Alternatively one might allow “negative pegs”.
If one allows fractional *and* negative pegs, then the puzzle just becomes linear algebra and surely is in P, but this variant doesn’t seem to be very playable, at least not with the original physical instantiation of the puzzle.
Another direction might be to pick a cute mathematical structure and then choose the rules of play accordingly. That’s what I did when I designed Swine in a Line:
https://www.google.com/amp/s/mathenchant.wordpress.com/2017/07/17/swine-in-a...
I’m reminded of Lights Out, which also uses linear algebra, but over the field with two elements.
Any thoughts?
Jim
On Sat, Mar 14, 2020 at 1:57 PM Cris Moore via math-fun < math-fun@mailman.xmission.com> wrote:
I’m sure you know that on general board’s it’s NP-complete. On one-dimensional boards (which most children would probably find boring) it’s in P (see a paper by David Eppstein and me).
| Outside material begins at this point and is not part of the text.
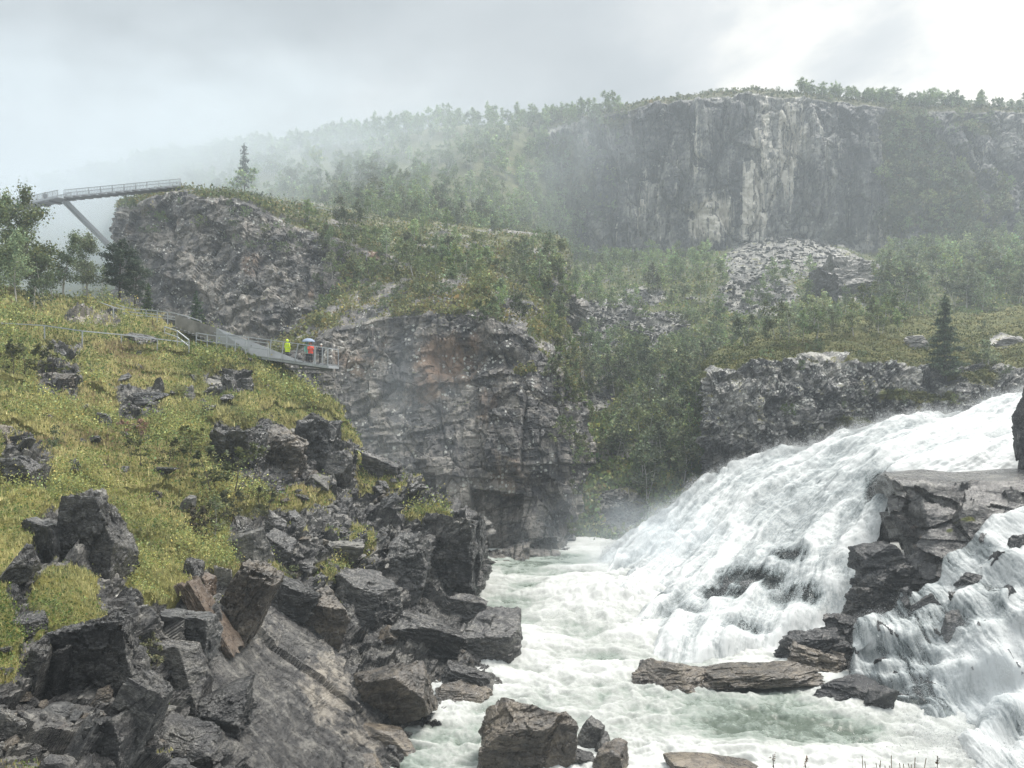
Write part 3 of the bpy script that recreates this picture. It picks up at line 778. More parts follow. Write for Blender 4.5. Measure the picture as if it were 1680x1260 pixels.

My favorite thing to do was play it backwards… you can also do a two-player version where the first person to get stuck loses.
- Cris
On Mar 14, 2020, at 11:53 AM, James Propp <jamespropp@gmail.com>
wrote:
I bought a vintage Hi-Q set for my family a few weeks ago:
https://en.wikipedia.org/wiki/Peg_solitaire
Now that I'll be spending lots of time at home with my kids, I'm
thinking
that there should be some good activities we could do with it.
Any ideas?
I know that Berlekamp-Conway-Guy has a section on this, and maybe it even explains how to win, but I don't want to just see the answer; I'd like a "curriculum" that'll Socratically guide me and my kids towards the solution. (Or is it the sort of puzzle where you basically need to use a brute-force approach?)
I kind of like the fact that I don't know the solution; it puts me and my kids more on the same level.